ATHENS, Ga. — Georgia athletic director Josh Brooks is worried that in a few weeks college football coaches and players will make an important decision with incomplete information: the status of the NCAA’s redshirt rule.

Right now, football players who appear in a fifth game lose one of their four seasons of eligibility. Those who appear in four games or fewer can use their one redshirt season. But a lawsuit filed earlier this week is asking the NCAA to get rid of the redshirt rule and allow football players to appear in five full seasons over five years in school.

The concept has been bandied about by coaches and administrators, but no official action has been taken. Now that the lawsuit has been filed, Brooks is hoping the NCAA issues guidance in the next few weeks, before teams and players have to start making those redshirt decisions. Making a permanent decision on the rule probably isn’t possible that quickly, but Brooks hopes the NCAA can say whether a retroactive decision that includes the 2025 season is “on the table.”

“My ask right now is just give us clarity that it’s going to be an agenda item or not, because if it really is taken off the table, then we can at least tell those individuals that there won’t be (a rule change for this year),” Brooks said Friday. “But the unknown creates the fear and the rumors, and that’s where, if we knew it was or was not on table, we could at least address that. Because right now, we don’t even know if it’s going to be on the table.”

Earlier this week, 10 current and former college athletes filed a class-action lawsuit over the redshirt rule, arguing that allowing athletes only four seasons of participation was an unfair limit on their ability to earn money while in college. The lawsuit doesn’t ask for eligibility rules to be completely thrown out, only that the redshirt rule be thrown out and players be allowed to play a full five seasons.

Vanderbilt linebacker Langston Patterson and defensive lineman Issa Ouattara were among the plaintiffs in the suit, which was filed in U.S. District Court in Nashville.

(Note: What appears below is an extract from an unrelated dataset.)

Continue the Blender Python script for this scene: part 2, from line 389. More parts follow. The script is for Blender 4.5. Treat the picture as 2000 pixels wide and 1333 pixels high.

After years of losing lawsuits, the NCAA has been on a better run with eligibility lawsuits, including one earlier this year in which Tennessee basketball player Zakai Zeigler sought a fifth year. In that case, Zeigler had played what amounted to four full seasons, never fewer than 30 games in each.

The case filed Tuesday is purely about the redshirt rule. But it would have allowed someone like Zeigler to play a fifth full year. Coaches have spoken out in favor of it. Brooks and his boss, Georgia president Jere Morehead, also appeared open to it, but their focus was more on the timing of a decision.

“We’ve got to have clarity on that, because across the country there’ll be a ton of programs with individuals who are playing four games,” Brooks said.

CFP and NCAA Tournament expansion

Morehead is one of the SEC’s longest-tenured presidents and has long been active in athletics. He also defers to SEC commissioner Greg Sankey on decisions. But when it comes to expansion of the postseason – not only in football but men’s basketball – the Georgia president is personally wary.

In football, Morehead is fine with expanding to 16 teams, which has been the SEC’s preference in the ongoing format discussions among the Football Bowl subdivision conference commissioners and Notre Dame. But he sounded skeptical on the Big Ten’s proposals to expand it beyond that, to 24 or 28.

“I don’t want the Playoff to get too large, to where it doesn’t matter about the regular season,” Morehead said. “I think it’s important now that these are all big games when we play some of the opponents on our schedule,” Morehead said. “But I don’t have any really strong opinions about going from 12 to 16. I don’t think that’s going to fundamentally change anything.”

In basketball, the NCAA Tournament is remaining at 68 for now, with many administrators and coaches pushing for it to go well beyond that. Morehead, however, likes it where it is.

“Sixty-eight’s a lot of teams. I think it’s worked great,” he said. “Now is it going to change the world if it goes to 72, probably not. So I don’t have a strong opinion on it.”

Nine-game SEC schedule impact

Brooks said he’s already had discussions with some of Georgia’s future nonconference opponents in the two weeks since the SEC announced it was going to nine games. Georgia now has 11 power-conference games scheduled for 2026: the annual Georgia Tech rivalry plus the start of a home-and-home with Louisville. Asked if the Bulldogs will play those 11 games, next year and in future years, Brooks indicated the school will approach the schedule on a year-by-year basis, indicating the amount of home games each year will matter most.

“We’re working through that right now, and lot of that’s going to be determined as we learn when and where our schedule is going to be,” Brooks said. We’ve had some initial conversations (with future nonconference opponents) and we’re seeing what’s possible right now.”